Collaborative Law is a new concept which allows you to have the benefit of your own independent legal advice whilst enabling you to stay in control and to set the agents and talk about the things that matter most to you and the family. You maintain contact with your partner and in that way have the best chance of understanding each other and finding the right solution. Couples who genuinely seek a fair solution and want to minimise the pain of family breakdown, it may offer the very best way ahead.
Imagine, two lawyers representing a separating couple who contract with their clients NOT to go to Court or argue with each other but to pursue, together, a negotiating style giving the parties responsibility for their own settlement.
Then imagine a process designed to encourage an agreement, forged together, that brings a sense of dignity to the participants (yes even the lawyers) which just might allow a relationship to end with less acrimony.
This is now reality, Collaborative Law has arrived.

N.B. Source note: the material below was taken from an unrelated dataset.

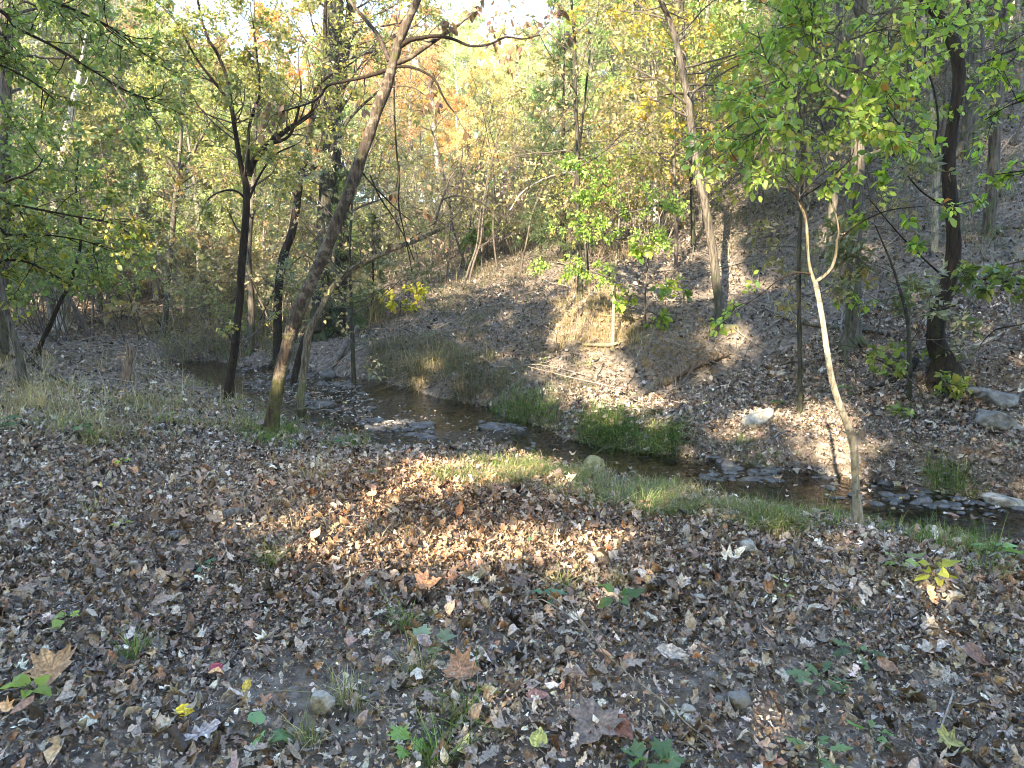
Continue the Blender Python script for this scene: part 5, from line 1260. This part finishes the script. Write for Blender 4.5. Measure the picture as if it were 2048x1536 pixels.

A Brighton and Hove Collaborative Family Law Group (BrightPod) has been formed by lawyers qualified to practice Collaborative Law. The lawyers work from different practices, ensuring independence, but will represent the interests of either of the parties in a collaborative process.
Collaborative Law was developed in the United States by lawyers who were frustrated with the adversarial approach of their peers but recognised that for many people, mediation did not provide a sufficient framework of support and advice for the participants.
To collaborate the parties each need to appoint a qualified Collaborative Lawyer. The lawyers will meet with their clients in the normal way and then, almost immediately, meet their opposite number to discuss the process, timing and needs of the couple.
The meeting is followed by a series of four way (round table) meetings between the couple and their respective lawyers where every aspect of the divorce/separation is discussed and agreed.
Collaborative lawyers commit themselves to the resolution of disputes by agreeing that should there be a breakdown in any negotiations both lawyers will play no further role.
By taking this position the lawyers are liberated from their usual role and are free to help the clients negotiate.
Collaborative lawyers aim to put the energy and legal fees into negotiations and settlement not adversarial trial preparation.
The traditional negotiating style is positional, both parties ask for more than they are likely to receive in the hope of achieving what they have both been advised they should receive.
If the parties have the confidence in both lawyers to approach the negotiations with realism they will save time and money and are more likely to end up with a settlement that they want.
Your Solicitor has to be a trained Collaborative Lawyer such as myself. To find out more visit www.resolution.org.uk
Take this example:
A couple are arguing over an orange, they both ask for three quarters but are awarded half each by the judge. They are then asked what they wanted the orange for. The husband says the juice and the wife the skin to make pot pourri (this is probably a 70’s parable) the result is that they both get half of what they actually wanted. Had their needs been expressed and discussed openly each could have had what they wanted.